Consultado se outros países em desenvolvimento fizeram pronunciamentos públicos sobre sua capacidade de cumprir todos os Objetivos antes da data estipulada, Salil Shetty, diretor da Campanha do Milênio, disse à IPS: “Tristemente, não temos informação de fácil acesso em nível de país em um único lugar. Mas, sabemos que 47 países estão no rumo de cumprir o objetivo de educação, 44 o referente a pobreza e 34 no tocante à mortalidade infantil”, afirmou. Isto inclui algumas das nações mais pobres, como Zâmbia, que está bem encaminhada em seis dos oito objetivos, e também alguns países grandes, como o Brasil, que só está atrasado no objetivo relacionado ao saneamento, afirmou Shetty.
Para Shetty, os maiores desafios são os objetivos sobre meio ambiente e mortalidade materna. Thoraya Ahmed Obaid, diretora-executiva do Fundo de População das Nações Unidas (UNFPA), disse que custaria ao mundo cerca de US$ 6 bilhões, menos de um dia e meio de gasto militar mundial, impedir que as mulheres morram ao darem à luz. “Não cumpriremos os Objetivos do Milênio, a menos que a saúde reprodutiva e os direitos das mulheres se convertam em uma prioridade política e financeira”, disse Obaid à IPS.
A reunião de alto nível realizada na semana passada viu a criação de uma nova coalizão para cumprir os desafios que enfrentam os Objetivos de Desenvolvimento do Milênio: organizações governamentais e não-governamentais, presidentes de corporações multinacionais, organizações religiosas e filantropos. Ban Ki-moon pediu US$ 72 bilhões por ano em financiamento externo para se atingir as Metas do Milênio até 2015. “Embora a quantia pareça enorme, de fato pode ser custeada, particularmente considerando os US$ 267 bilhões gastos no ano passado por países da Organização para a Cooperação e o Desenvolvimento Econômicos (OCDE) somente na área de subsídios agrícolas”, acrescentou.
O presidente do Quênia, Mwai Kibaki, apontou o aumento nos preços do petróleo com fator da atual crise econômica que enfrenta hoje a maioria dos países pobres. Mas, o presidente de Ruanda, Paul Kagame, se mostrou mais confiante em sua luta contra a pobreza. Disse que em seu país - uma das histórias de êxito mais recentes da África – se registra “um saudável crescimento econômico, que atualmente é, em média, de 7% ao ano, em um contexto cada vez mais aberto e propício que incentiva os investidores externos e internos”.

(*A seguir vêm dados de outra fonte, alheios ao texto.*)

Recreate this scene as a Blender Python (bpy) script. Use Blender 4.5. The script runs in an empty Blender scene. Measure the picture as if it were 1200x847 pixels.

Explicando alguns dos êxitos dos Objetivos de Desenvolvimento do Milênio, Ban Ki-moon disse que as vacinas contra o sarampo impediram 7,5 milhões de mortes. Também houve avanços contra a Aids, enquanto aumentaram as matrículas escolares em vários países africanos, após a abolição de cotas escolares, acrescentou. “Milhões de lares pobres saíram da extrema pobreza, não somente na China e Índia, mas em muitas nações, entre elas algumas das mais pobres”, disse Ban. Além disso, admitiu que a África subsaariana experimentou um aumento dos pobres entre 1990 e 2005.
Alison Woodhead, porta-voz da Oxfam Internacional, disse as IPS que a reunião de alto nível “demonstrou que há um renovado apetite pela luta contra a pobreza”. Este encontro deu nova vida aos Objetivos do Milênio, acrescentou. Mas o grande fracasso da cúpula é a resposta à crise alimentar – prosseguiu Woodhead – porque os líderes mundiais não responderam ao desafio, deixando amplamente de cumprir compromissos assumidos há meses.